This Agreement (this “ Agreemen t”) is made and entered into as of the 18 th day of February, 2009 by and among APAC Customer Services, Inc., an Illinois corporation (the “ Company ”), on the one hand, and each of Cindy K. Andreotti, John C. Kraft, Bhaskar Menon, John J. Park, Samuel K. Skinner and John L. Workman (collectively, the “ Indemnitees ”), on the other hand.

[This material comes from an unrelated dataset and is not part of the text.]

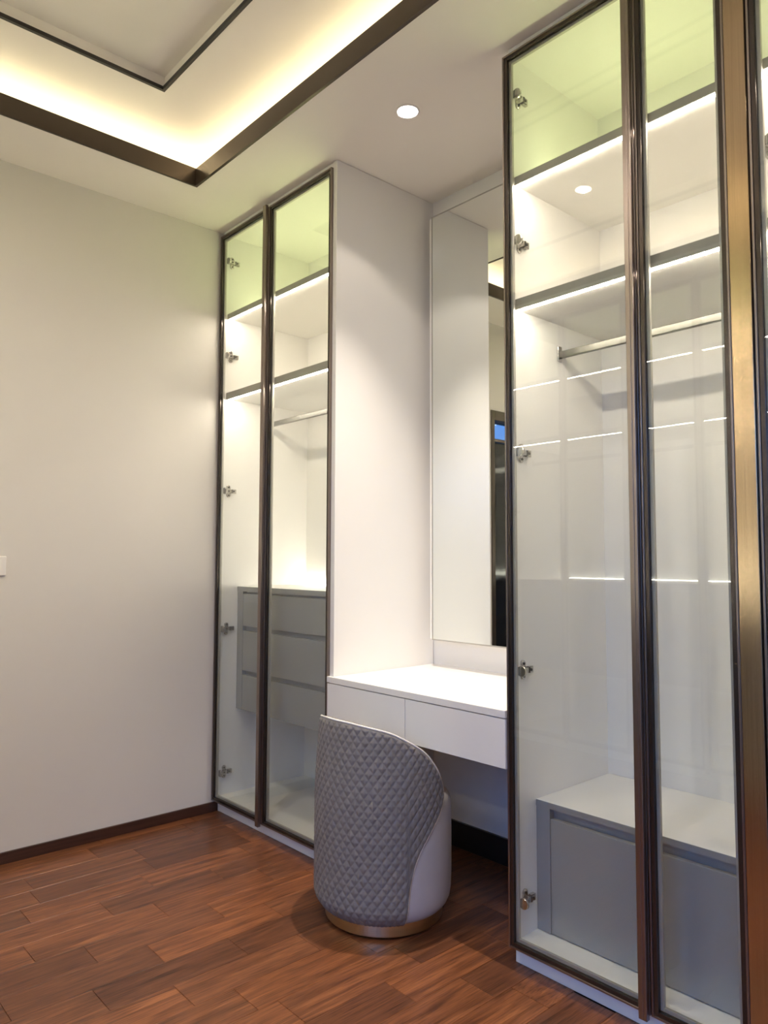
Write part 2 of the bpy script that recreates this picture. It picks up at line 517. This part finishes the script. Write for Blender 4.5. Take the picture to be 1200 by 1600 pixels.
# ---------------------------------------------------------------- wardrobes
HZ = [0.182, 0.862, 1.530, 2.200, 2.676]
DZ0, DZ1 = 0.056, 2.800
def make_hinge():
    """cup hinge: +x into the cabinet, +y away from the side panel, origin on panel face behind the door edge"""
    bm = bmesh.new()
    # butterfly plate on the side panel
    lathe(bm, [(0.0015, 0), (0.011, 0.0), (0.011, 0.004), (0.009, 0.006), (0.0015, 0.006)], 16, (0.034, 0, 0.019), 'y')
    lathe(bm, [(0.0015, 0), (0.011, 0.0), (0.011, 0.004), (0.009, 0.006), (0.0015, 0.006)], 16, (0.034, 0, -0.019), 'y')
    box(bm, 0.024, 0.044, 0, 0.005, -0.022, 0.022)
    # arm
    box(bm, 0.012, 0.066, 0.005, 0.017, -0.0075, 0.0075)
    box(bm, 0.050, 0.072, 0.002, 0.013, -0.010, 0.010)
    # knuckle and cup
    box(bm, 0.0, 0.020, 0.010, 0.024, -0.0095, 0.0095)
    lathe(bm, [(0.001, 0), (0.0155, 0), (0.0165, 0.002), (0.0165, 0.008), (0.001, 0.009)], 20, (0.001, 0.020, 0), 'x')
    return bm
hb = make_hinge()
bmesh.ops.recalc_face_normals(hb, faces=hb.faces[:])
HM = bpy.data.meshes.new('hinge'); hb.to_mesh(HM); hb.free(); HM.materials.append(MT['chrome'])
sb_ = bmesh.new()
lathe(sb_, [(0.0005, 0), (0.0042, 0), (0.0042, 0.0018), (0.0005, 0.0018)], 10, (0.034, 0.006, 0.019), 'y')
lathe(sb_, [(0.0005, 0), (0.0042, 0), (0.0042, 0.0018), (0.0005, 0.0018)], 10, (0.034, 0.006, -0.019), 'y')
lathe(sb_, [(0.0005, 0), (0.0045, 0), (0.0045, 0.0018), (0.0005, 0.0018)], 10, (0.028, 0.017, 0), 'y')
lathe(sb_, [(0.0005, 0), (0.0045, 0), (0.0045, 0.0018), (0.0005, 0.0018)], 10, (0.056, 0.017, 0), 'y')
for v in sb_.verts:
    pass
bmesh.ops.recalc_face_normals(sb_, faces=sb_.faces[:])
box(sb_, 0.044, 0.050, 0.004, 0.018, -0.0085, 0.0085)
SM = bpy.data.meshes.new('hinge_screw'); sb_.to_mesh(SM); sb_.free(); SM.materials.append(MT['darkmetal'])

def wardrobe(label, rx, rot, y_hi, y_lo, joint, panel_hi, panel_lo, bank, shelf_z=((2.388, 2.412), (1.984, 2.016)), backx=None, group=None, hinge_lo=True):
    """front plane at local x = 0, depth towards +x; y in room order (y_hi = left seen from the room)"""
    ym = (y_hi + y_lo) / 2
    root = thing('wardrobe', label, 'wardrobe', (rx, ym, 0), rot, group)
    Y = lambda v: v - ym
    BX = (XR - D - 0.002) if backx is None else backx
    FX = 0.024                                    # carcass front
    # side panels: (y0, y1, front x)
    ih, il = min(panel_hi[:2]), max(panel_lo[:2])      # interior faces
    ZT = ZC - 0.002
    bxo('side_panel', 'lam', root, (panel_hi[2], BX, Y(panel_hi[0]), Y(panel_hi[1]), 0.056, ZT), (0.036, BX, Y(panel_hi[0]), Y(panel_hi[1]), 0.0, 0.056), bevel=0.0008)
    bxo('side_panel', 'lam', root, (panel_lo[2], BX, Y(panel_lo[0]), Y(panel_lo[1]), 0.056, ZT), (0.036, BX, Y(panel_lo[0]), Y(panel_lo[1]), 0.0, 0.056), bevel=0.0008)
    bxo('back_panel', 'lam_int', root, (BX - 0.035, BX - 0.015, Y(il), Y(ih), 0.057, ZT))
    bxo('bottom_panel', 'lam_int', root, (FX, BX - 0.035, Y(il), Y(ih), 0.057, 0.075), bevel=0.001)
    bxo('top_panel', 'lam_int', root, (FX + 0.005, BX - 0.035, Y(il), Y(ih), 2.808, 2.822))
    bxo('toe_kick', 'lam', root, (0.036, 0.054, Y(il), Y(ih), 0.0, 0.056), bevel=0.001)
    bxo('top_filler', 'lam', root, (0.012, 0.030, Y(il), Y(ih), 2.802, ZT), bevel=0.001)
    # added glowing strip on the upper shelf, tints the top compartment yellow-green
    zs = shelf_z[0][1]
    bxo('led_strip', 'lime', root, (0.22, 0.235, Y(il) + 0.03, Y(ih) - 0.03, zs + 0.0005, zs + 0.008))
    SX = 0.036
    for (z0, z1) in shelf_z:
        s = bxo('shelf', 'lam_int', root, (SX + 0.006, BX - 0.035, Y(il), Y(ih), z0, z1))
        bxo('shelf_edge', 'edge', s, (SX, SX + 0.006, Y(il), Y(ih), z0 - 0.002, z1), bevel=0.0008)
        bxo('led_strip', 'led', s, (SX + 0.007, SX + 0.019, Y(il) + 0.004, Y(ih) - 0.004, z0 - 0.004, z0 - 0.0002))
    # hanging rail
    rodx, rodz = 0.268, 1.880
    r = bxo('hanging_rail', 'rail', root, (rodx - 0.008, rodx + 0.008, Y(il) + 0.006, Y(ih) - 0.006, rodz - 0.011, rodz + 0.011), bevel=0.0015)
    for yy, s in ((Y(ih), -1), (Y(il), 1)):
        bxo('rail_socket', 'chrome', r, (rodx - 0.011, rodx + 0.011, yy, yy + s * 0.007, rodz - 0.022, rodz + 0.030), bevel=0.003)
    # doors
    gaps = [y_hi] + list(joint) + [y_lo]
    FW = 0.018
    for i in range(len(gaps) - 1):
        a, b = Y(gaps[i]) - (0.0015 if i else 0), Y(gaps[i + 1]) + (0.0015 if i < len(gaps) - 2 else 0)   # a > b
        d = bxo('door', 'bronze', root,
                (0.0015, 0.022, a - FW, a - 0.006, DZ0 + 0.006, DZ1 - 0.006), (0.0015, 0.022, b + 0.006, b + FW, DZ0 + 0.006, DZ1 - 0.006),
                (0.0015, 0.022, b + FW, a - FW, DZ0 + 0.006, DZ0 + FW), (0.0015, 0.022, b + FW, a - FW, DZ1 - FW, DZ1 - 0.006), bevel=0.0012)
        bxo('edge_trim', 'handle', d,
            (-0.001, 0.022, a - 0.006, a, DZ0, DZ1), (-0.001, 0.022, b, b + 0.006, DZ0, DZ1),
            (-0.001, 0.022, b + 0.006, a - 0.006, DZ0, DZ0 + 0.006), (-0.001, 0.022, b + 0.006, a - 0.006, DZ1 - 0.006, DZ1), bevel=0.001)
        bead = 0.010
        bxo('glazing_bead', 'bead', d,
            (0.012, 0.0215, a - FW - bead, a - FW, DZ0 + FW, DZ1 - FW), (0.012, 0.0215, b + FW, b + FW + bead, DZ0 + FW, DZ1 - FW),
            (0.012, 0.0215, b + FW + bead, a - FW - bead, DZ0 + FW, DZ0 + FW + bead), (0.012, 0.0215, b + FW + bead, a - FW - bead, DZ1 - FW - bead, DZ1 - FW), bevel=0.001)
        bxo('glass_pane', 'glass', d, (0.006, 0.011, b + FW - 0.002, a - FW + 0.002, DZ0 + FW - 0.002, DZ1 - FW + 0.002))
        if i % 2 == 0 and i < len(gaps) - 2:
            # full height pull profile on the meeting stile
            bxo('handle', 'handle', d, (-0.016, -0.0012, b + 0.001, b + 0.010, DZ0 - 0.010, DZ1 + 0.006), (-0.016, -0.012, b + 0.010, b + 0.024, DZ0 - 0.010, DZ1 + 0.006), bevel=0.0012)
        hs = []
        if i % 2 == 0:
            hs = [(Y(ih) if i == 0 else a - 0.004, -1)]
        else:
            hs = [(Y(il) if i == len(gaps) - 2 else b + 0.004, 1)] if hinge_lo else []
        for yy, s in hs:
            for hz in HZ:
                h = bpy.data.objects.new('hinge', HM); COL.objects.link(h); h.parent = d
                h.location = (0.022, yy, hz); h.scale = (1, s, 1)
                h2 = bpy.data.objects.new('hinge_screw', SM); COL.objects.link(h2); h2.parent = d
                h2.location = (0.022, yy, hz); h2.scale = (1, s, 1)
    # fitted units
    if bank == 'drawers':
        fx = 0.118
        u = bxo('drawer_unit', 'grey_lam', root, (fx + 0.02, BX - 0.036, Y(il) + 0.001, Y(ih) - 0.001, 0.474, 1.040),
                (fx, fx + 0.02, Y(ih) - 0.052, Y(ih) - 0.001, 0.474, 1.040), (fx, fx + 0.02, Y(il) + 0.001, Y(il) + 0.052, 0.474, 1.040))
        bxo('unit_top', 'lam', u, (fx, BX - 0.036, Y(il) + 0.001, Y(ih) - 0.001, 1.041, 1.065), bevel=0.001)
        bxo('top_edge', 'grey_lam', u, (fx - 0.002, fx, Y(il) + 0.001, Y(ih) - 0.001, 1.041, 1.064))
        for z0, z1 in ((0.474, 0.640), (0.661, 0.852), (0.873, 1.030)):
            bxo('drawer_front', 'grey_lam', u, (fx, fx + 0.018, Y(il) + 0.054, Y(ih) - 0.054, z0 + 0.001, z1), bevel=0.0015)
        bxo('led_strip', 'bank', u, (BX - 0.052, BX - 0.040, Y(il) + 0.02, Y(ih) - 0.02, 1.066, 1.072))
    if bank == 'bench':
        fx = 0.118
        u = bxo('drawer_unit', 'grey_lam', root, (fx + 0.022, BX - 0.036, Y(il) + 0.001, Y(ih) - 0.001, 0.076, 0.444),
                (fx, fx + 0.022, Y(ih) - 0.050, Y(ih) - 0.001, 0.076, 0.444), (fx, fx + 0.022, Y(il) + 0.001, Y(il) + 0.050, 0.076, 0.444))
        bxo('unit_top', 'lam', u, (fx, BX - 0.036, Y(il) + 0.001, Y(ih) - 0.001, 0.4445, 0.463), bevel=0.001)
        bxo('top_edge', 'grey_lam', u, (fx - 0.002, fx, Y(il) + 0.001, Y(ih) - 0.001, 0.4445, 0.4622))
        bxo('drawer_front', 'grey_lam', u, (fx, fx + 0.018, Y(il) + 0.052, Y(ih) - 0.052, 0.079, 0.415), bevel=0.0015)
    return root

wardrobe('bronze framed glass wardrobe in the corner by the back wall, three grey drawers inside', D, 0,
         3.214, 2.319, [2.780], (3.200, 3.218, 0.024), (2.294, 2.3185, 0.010), 'drawers')
wardrobe('bronze framed glass wardrobe right of the vanity desk, low grey bench drawer inside', D, 0,
         1.434, 0.742, [0.985], (1.418, 1.436, 0.024), (0.742, 0.760, 0.024), 'bench', hinge_lo=False)
wardrobe('glass wardrobe cut off by the right picture edge, beyond the gold panel', D, 0,
         0.687, -0.213, [0.237], (0.669, 0.687, 0.024), (-0.213, -0.195, 0.024), 'drawers')
wardrobe('four door glass wardrobe on the opposite side, seen only as a reflection in the glass', XO, PI,
         3.214, 1.420, [2.765, 2.317, 1.869], (3.196, 3.214, 0.024), (1.420, 1.438, 0.024), 'drawers', backx=(XO - XL - 0.002))

# gold filler panel between the wardrobes
g = thing('filler_panel', 'tall brushed gold metal panel at the right edge of the picture', 'panel', (D, 0.7145, 0))
bxo('panel_face', 'gold', g, (-0.006, 0.004, -0.0245, 0.0245, 0.0, ZC - 0.003), bevel=0.0012)
bxo('panel_core', 'bronze', g, (0.004, 0.10, -0.0265, 0.0265, 0.0, ZC - 0.003))

# ---------------------------------------------------------------- vanity niche
dk = thing('vanity_desk', 'white floating vanity desk with two drawers between the glass wardrobes', 'desk', (D, 1.8775, 0))
ym = 1.8775
bxo('worktop', 'lam', dk, (0.0075, XR - D - 0.001, 1.4375 - ym, 2.2925 - ym, 0.720, 0.743), (-0.006, 0.0075, 1.4375 - ym, 2.3165 - ym, 0.720, 0.743), bevel=0.0012)
cs = bxo('case', 'lam', dk, (0.022, XR - D - 0.12, 1.4375 - ym, 2.2925 - ym, 0.571, 0.7195))
for a, b in ((1.4385, 1.8755), (1.8785, 2.3160)):
    hi_ = b - ym
    bxo('drawer', 'lam', dk, (-0.004, 0.0075, a - ym, hi_, 0.569, 0.7165), bevel=0.001)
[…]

WHEREAS, there has been presented to the Board of Directors (the “ Board ”) of the Company a proposal (the “ Tresar Proposal ”) whereby Tresar Holdings LLC (“ Tresar ”) would acquire all of the outstanding shares of common stock of the Company other than those owned by Theodore G. Schwartz, the Company’s founder and current Chairman of the Board, and certain related holders (such proposed transaction, collectively with any other proposed transaction to acquire all or a substantial portion of the stock or assets of the Company, or to engage in a merger, combination or other similar transaction involving the Company, whether by or with Tresar or any other person or entity, including such a transaction proposed following execution of a definitive agreement with Tresar concerning a transaction, a “ Transaction ”);

WHEREAS, in response to the Tresar Proposal, the Board has formed a special committee of the Board (the “ Special Committee ”) consisting of Ms. Andreotti, Mr. Kraft, Mr. Menon, Mr. Park and Mr. Workman to review and evaluate the Tresar Proposal and any alternative proposals that may be received from other parties (“ Other Proposals ”);

WHEREAS, Mr. Skinner, as an independent member of the Board, may be involved in reviewing and evaluating the Tresar Proposal and any Other Proposals;

WHEREAS, the Board believes that in order for the members of the Special Committee and Mr. Skinner to be able to appropriately evaluate and respond to the Tresar Proposal and any Other Proposals and, if appropriate, negotiate a Transaction in the best interests of the Company and its stockholders (or any subset of the stockholders of the Company that the Special Committee determines to be appropriate) such individuals need adequate protection against inordinate risks of claims and actions against them arising out of their service to and activities on behalf of the Company and its stockholders in such capacity;

WHEREAS, in order to provide increased certainty to the Indemnitees of substantial protection against personal liability, the Board has determined that it is reasonable, prudent and in the best interests of the Company for the Company to obligate itself contractually to indemnify the Indemnitees and advance expenses to the Indemnitees as provided herein; and

WHEREAS, the Indemnitees are willing to continue to serve the Company on the condition that they receive the rights and benefits set forth in this Agreement.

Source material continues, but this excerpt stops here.